With Microsoft DPM 2012 RTM and SP1 protecting deduplicated data on Windows Server 2012 volumes is possible but there is no deduplication on the DPM storagepool. This is a feature that has been needed and requested in the community for some time. DPM administrators have wanted a way to shrink the storage footprint for their DPMs.
Now with BridgeSTORs newest product Crunch deduplication is possible on the storagepool. The nice thing about this product is that its sold on a Deduplication as a Service (DaaS™) model helping organizations avoid CAPEX. Crunch performs deduplication at the block and file-level. For more on how the deduplication works in Crunch check out this video they made.

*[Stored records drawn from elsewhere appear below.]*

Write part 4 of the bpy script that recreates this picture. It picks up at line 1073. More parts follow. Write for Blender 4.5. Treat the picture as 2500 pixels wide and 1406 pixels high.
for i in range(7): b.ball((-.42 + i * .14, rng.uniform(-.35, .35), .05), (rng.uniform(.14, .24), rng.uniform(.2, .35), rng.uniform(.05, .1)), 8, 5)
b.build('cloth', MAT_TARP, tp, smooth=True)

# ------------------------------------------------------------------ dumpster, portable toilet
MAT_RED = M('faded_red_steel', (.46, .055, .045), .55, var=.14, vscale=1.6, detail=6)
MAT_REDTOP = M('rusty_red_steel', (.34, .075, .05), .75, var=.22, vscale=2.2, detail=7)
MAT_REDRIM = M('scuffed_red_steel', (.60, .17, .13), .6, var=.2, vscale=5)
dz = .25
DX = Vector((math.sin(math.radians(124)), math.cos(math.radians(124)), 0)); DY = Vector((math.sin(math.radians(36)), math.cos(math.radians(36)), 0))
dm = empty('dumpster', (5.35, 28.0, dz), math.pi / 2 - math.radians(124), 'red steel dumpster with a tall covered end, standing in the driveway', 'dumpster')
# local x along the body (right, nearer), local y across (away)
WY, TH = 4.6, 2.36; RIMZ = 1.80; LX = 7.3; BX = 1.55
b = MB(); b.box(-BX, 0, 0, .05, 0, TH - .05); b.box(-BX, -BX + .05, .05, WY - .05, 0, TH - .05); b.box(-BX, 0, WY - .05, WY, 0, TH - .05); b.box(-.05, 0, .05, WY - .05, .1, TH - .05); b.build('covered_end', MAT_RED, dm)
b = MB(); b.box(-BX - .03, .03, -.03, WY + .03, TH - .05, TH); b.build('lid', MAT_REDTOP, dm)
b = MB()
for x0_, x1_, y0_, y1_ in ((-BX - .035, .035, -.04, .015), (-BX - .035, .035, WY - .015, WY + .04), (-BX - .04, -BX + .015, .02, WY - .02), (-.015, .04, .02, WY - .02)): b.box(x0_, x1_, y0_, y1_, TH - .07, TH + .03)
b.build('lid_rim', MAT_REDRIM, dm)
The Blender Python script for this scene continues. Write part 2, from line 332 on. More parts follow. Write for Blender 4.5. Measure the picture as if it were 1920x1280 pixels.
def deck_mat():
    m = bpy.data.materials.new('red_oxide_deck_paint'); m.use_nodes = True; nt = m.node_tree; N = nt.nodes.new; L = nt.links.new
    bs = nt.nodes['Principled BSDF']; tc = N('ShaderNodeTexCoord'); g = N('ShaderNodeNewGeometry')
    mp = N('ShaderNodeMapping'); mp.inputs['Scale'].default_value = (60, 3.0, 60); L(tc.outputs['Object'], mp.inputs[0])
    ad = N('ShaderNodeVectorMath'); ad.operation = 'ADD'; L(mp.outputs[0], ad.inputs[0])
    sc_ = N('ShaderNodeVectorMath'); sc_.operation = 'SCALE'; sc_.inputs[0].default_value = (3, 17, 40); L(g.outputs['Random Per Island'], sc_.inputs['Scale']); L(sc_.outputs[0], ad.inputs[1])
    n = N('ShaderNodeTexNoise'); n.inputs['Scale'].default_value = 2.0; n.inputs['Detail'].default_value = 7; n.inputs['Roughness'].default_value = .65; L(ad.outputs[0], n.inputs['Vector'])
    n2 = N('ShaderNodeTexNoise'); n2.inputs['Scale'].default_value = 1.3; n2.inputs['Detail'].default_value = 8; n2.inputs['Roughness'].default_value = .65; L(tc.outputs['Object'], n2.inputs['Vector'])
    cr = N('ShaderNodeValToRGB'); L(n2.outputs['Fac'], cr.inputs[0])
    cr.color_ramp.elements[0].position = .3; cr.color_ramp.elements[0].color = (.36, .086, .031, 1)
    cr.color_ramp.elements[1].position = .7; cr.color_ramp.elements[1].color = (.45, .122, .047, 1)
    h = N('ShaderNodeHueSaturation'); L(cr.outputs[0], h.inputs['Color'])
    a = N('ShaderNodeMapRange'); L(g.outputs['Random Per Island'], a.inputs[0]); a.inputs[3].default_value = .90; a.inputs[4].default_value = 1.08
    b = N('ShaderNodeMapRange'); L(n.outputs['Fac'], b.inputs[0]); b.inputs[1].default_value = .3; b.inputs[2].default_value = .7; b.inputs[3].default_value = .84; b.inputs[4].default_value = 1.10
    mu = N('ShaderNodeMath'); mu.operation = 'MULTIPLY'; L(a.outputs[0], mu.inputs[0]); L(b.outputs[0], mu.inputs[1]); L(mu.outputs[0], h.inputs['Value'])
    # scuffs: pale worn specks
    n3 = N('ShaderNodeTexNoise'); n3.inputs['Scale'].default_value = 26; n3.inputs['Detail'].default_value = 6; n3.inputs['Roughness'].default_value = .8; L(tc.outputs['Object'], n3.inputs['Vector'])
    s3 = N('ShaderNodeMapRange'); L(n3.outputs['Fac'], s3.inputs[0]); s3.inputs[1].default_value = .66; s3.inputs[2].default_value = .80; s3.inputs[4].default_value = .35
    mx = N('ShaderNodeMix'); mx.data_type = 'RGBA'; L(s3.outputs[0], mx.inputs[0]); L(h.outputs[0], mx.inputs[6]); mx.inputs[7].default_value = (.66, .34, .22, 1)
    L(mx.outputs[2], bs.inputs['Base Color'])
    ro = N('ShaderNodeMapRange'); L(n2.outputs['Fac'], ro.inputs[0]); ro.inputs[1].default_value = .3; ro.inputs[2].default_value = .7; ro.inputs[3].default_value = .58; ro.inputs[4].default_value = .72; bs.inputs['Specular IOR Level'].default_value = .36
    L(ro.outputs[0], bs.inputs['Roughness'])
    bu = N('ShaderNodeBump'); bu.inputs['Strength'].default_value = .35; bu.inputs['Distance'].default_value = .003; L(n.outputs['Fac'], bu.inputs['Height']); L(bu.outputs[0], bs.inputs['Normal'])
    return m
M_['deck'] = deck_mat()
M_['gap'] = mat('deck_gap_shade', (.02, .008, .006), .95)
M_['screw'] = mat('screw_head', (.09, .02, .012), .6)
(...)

BridgeSTOR has moved from a physical appliance to a virtual appliance. Using a virtual appliance opens up many options of where to place the virtual machine such as a Hyper-V VM on the DPM server itself. Crunch not only offers dedupe but also serves as long-term disk storage for DPM and a way to push DPM data up to cloud storage. Here is a diagram they mad ethat shows where Crunch fits in the DPM architecture.
Crunch also has built in VTL so it allows for your DPM data to be stored to disk configured as virtual tape. The last thing I want to mention about Crunch in this post is that it does not require an enormous amount of hardware resources. Crunch does this by performing the deduplication at times of low system activity paging the hash table in and out of memory, eliminating the need for multiple processors and large RAM configurations.